Integrating Sketch took an extra step of downloading a plug in, but once set up it’s a couple of clicks to sync a page.

That’s it really, all quite simple. I like simple.

Using it

As I mentioned right at the top, Purple is incredibly intuitive. Everything worked first time. I found it a handy way to keep everything together — all the different files as well as to do lists. It gave a good view of all the sprint tasks in action, with detail just a click away. And navigating by scrolling left and right is very intuitive. I enjoyed using it and it helped get the job done.

I find some other collaborative project tools joyless and needlessly complex. Purple is certainly neither of these things.

A Google sheet AND a Sketch file?? What Voodoo is this?!

Making it better?

I was expecting to be able to lay cards out in 2D rather than just 1D. I wanted to map all the tasks, keeping certain documents in columns along a row of project phases/sections. I found that as the number of files in Purple increased, I could see a time when finding a file by scrolling right, or down the slide out menu, would be irritating. Our sprint only had around 20 files to share. I’ve had other sprints which produce a couple of hundred easily. Our whole project will end up with thousands.

I don’t think Purple will be quite such a joy with that many files.

I got in touch with the Purple People about 1D v 2D and the founder, Chris, came back to me which I thought was a lovely touch. Their testing found that as a 2D canvas it became confusing, with multiple project members placing things to their own mental model.

And who am I to argue with usability results…?

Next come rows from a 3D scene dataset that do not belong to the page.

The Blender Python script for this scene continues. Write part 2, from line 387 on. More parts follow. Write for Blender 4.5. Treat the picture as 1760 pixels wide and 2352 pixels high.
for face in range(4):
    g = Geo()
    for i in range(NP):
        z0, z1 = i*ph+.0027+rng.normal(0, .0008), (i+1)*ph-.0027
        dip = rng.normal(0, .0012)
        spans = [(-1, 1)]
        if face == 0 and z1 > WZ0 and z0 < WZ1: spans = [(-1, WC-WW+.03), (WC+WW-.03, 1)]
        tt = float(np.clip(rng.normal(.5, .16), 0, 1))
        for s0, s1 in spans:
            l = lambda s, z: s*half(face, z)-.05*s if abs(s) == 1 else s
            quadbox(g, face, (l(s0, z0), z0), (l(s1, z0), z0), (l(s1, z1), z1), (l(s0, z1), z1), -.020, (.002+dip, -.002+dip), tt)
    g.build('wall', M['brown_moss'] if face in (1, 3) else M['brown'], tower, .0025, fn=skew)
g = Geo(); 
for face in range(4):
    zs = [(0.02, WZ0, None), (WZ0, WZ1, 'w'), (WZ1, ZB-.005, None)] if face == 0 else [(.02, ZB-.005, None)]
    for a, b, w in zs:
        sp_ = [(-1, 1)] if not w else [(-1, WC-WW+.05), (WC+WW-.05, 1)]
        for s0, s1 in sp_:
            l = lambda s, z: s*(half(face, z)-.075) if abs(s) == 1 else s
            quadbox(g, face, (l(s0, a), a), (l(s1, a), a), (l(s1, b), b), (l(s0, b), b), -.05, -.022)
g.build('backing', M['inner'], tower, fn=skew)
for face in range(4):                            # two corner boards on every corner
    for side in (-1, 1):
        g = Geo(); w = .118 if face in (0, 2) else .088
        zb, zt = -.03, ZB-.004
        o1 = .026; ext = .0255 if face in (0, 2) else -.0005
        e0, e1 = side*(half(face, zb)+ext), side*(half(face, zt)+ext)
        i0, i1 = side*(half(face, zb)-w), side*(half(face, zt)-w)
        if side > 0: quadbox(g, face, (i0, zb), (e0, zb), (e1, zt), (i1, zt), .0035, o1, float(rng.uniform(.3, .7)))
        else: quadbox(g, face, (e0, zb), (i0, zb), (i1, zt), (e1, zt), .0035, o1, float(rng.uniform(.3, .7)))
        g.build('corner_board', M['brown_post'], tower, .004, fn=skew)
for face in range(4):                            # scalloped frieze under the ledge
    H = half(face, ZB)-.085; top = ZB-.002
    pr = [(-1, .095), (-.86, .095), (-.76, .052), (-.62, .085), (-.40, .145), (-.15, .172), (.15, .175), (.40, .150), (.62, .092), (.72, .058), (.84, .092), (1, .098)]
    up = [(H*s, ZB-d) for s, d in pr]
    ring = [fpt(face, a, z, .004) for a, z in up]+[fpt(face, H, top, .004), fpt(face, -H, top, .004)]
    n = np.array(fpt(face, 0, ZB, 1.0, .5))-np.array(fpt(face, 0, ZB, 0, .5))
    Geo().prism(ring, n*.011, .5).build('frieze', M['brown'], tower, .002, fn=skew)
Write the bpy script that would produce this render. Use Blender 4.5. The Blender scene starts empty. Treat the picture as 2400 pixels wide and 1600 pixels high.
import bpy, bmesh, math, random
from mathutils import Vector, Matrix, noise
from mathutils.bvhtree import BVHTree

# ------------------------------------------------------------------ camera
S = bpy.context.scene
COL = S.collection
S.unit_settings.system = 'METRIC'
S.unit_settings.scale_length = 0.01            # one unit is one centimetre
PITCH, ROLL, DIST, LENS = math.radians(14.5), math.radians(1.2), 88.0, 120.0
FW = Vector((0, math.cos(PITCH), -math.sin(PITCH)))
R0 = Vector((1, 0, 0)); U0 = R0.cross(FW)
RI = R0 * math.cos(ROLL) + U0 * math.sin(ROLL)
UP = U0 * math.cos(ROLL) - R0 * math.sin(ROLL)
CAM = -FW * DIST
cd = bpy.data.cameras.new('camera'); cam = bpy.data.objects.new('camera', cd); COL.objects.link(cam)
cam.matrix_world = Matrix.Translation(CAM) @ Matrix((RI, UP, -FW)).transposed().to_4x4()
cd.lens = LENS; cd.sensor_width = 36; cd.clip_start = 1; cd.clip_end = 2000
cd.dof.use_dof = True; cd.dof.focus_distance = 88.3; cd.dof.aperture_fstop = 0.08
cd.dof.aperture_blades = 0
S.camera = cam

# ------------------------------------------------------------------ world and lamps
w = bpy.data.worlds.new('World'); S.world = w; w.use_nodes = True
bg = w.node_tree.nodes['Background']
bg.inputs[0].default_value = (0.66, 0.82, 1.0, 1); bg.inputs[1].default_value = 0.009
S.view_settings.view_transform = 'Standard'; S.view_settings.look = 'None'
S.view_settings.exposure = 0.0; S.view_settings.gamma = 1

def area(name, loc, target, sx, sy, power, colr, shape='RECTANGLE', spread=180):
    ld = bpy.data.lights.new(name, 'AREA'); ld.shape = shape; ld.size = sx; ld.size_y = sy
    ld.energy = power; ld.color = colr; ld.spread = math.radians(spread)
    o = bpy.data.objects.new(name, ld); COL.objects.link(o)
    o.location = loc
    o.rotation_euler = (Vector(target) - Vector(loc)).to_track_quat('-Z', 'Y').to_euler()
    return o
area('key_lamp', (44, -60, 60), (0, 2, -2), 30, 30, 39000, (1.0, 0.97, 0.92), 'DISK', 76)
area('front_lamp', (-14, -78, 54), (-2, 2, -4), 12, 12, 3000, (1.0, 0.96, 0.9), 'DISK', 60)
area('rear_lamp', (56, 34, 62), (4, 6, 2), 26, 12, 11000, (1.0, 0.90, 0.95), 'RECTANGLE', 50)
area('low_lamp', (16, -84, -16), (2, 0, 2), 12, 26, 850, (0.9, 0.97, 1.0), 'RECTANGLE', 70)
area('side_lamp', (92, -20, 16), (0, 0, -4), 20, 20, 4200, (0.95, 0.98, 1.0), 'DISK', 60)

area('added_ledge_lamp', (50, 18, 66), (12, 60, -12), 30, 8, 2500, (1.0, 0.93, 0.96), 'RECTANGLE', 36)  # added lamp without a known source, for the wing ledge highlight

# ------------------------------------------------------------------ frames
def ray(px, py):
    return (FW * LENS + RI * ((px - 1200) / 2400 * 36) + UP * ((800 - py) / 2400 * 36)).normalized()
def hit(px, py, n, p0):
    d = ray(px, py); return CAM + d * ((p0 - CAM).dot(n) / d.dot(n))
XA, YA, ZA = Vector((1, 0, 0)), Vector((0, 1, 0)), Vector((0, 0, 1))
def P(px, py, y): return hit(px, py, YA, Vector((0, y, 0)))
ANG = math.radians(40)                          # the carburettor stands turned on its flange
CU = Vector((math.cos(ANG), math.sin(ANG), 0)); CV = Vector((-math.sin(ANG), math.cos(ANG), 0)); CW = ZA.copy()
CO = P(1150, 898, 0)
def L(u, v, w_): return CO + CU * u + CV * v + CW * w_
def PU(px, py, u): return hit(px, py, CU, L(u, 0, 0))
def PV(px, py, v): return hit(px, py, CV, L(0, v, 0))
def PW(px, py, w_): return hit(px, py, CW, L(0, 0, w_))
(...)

However Chris mentioned that they’re exploring other ways to augment the linear flow, so maybe this will happen at a later date.

Purple Prose or Purple Rain?

So this is the big question, will I use Purple again?


Will I use it for a whole project?

Possibly. Maybe for individual sprints. But I’d love to have my mind changed! And I will use Purple for specific sprints or projects when it fits, because I did find it valuable.

I’d recommend giving Purple a go. It’s a great tool, easy to use and does a few things quite cleverly.

Like Prince the Petit Purple Popster, it’s small but perfectly formed…

*Purple Stardust, a Prince v Bowie party at Festival №6. Which was ace. http://festivalnumber6.com/music/purple-stardust-prince-bowie-disco/

  • *as I type this very sentence I get a Purple email with some of the latest tweaks! These included being able to assign tasks in lists to people.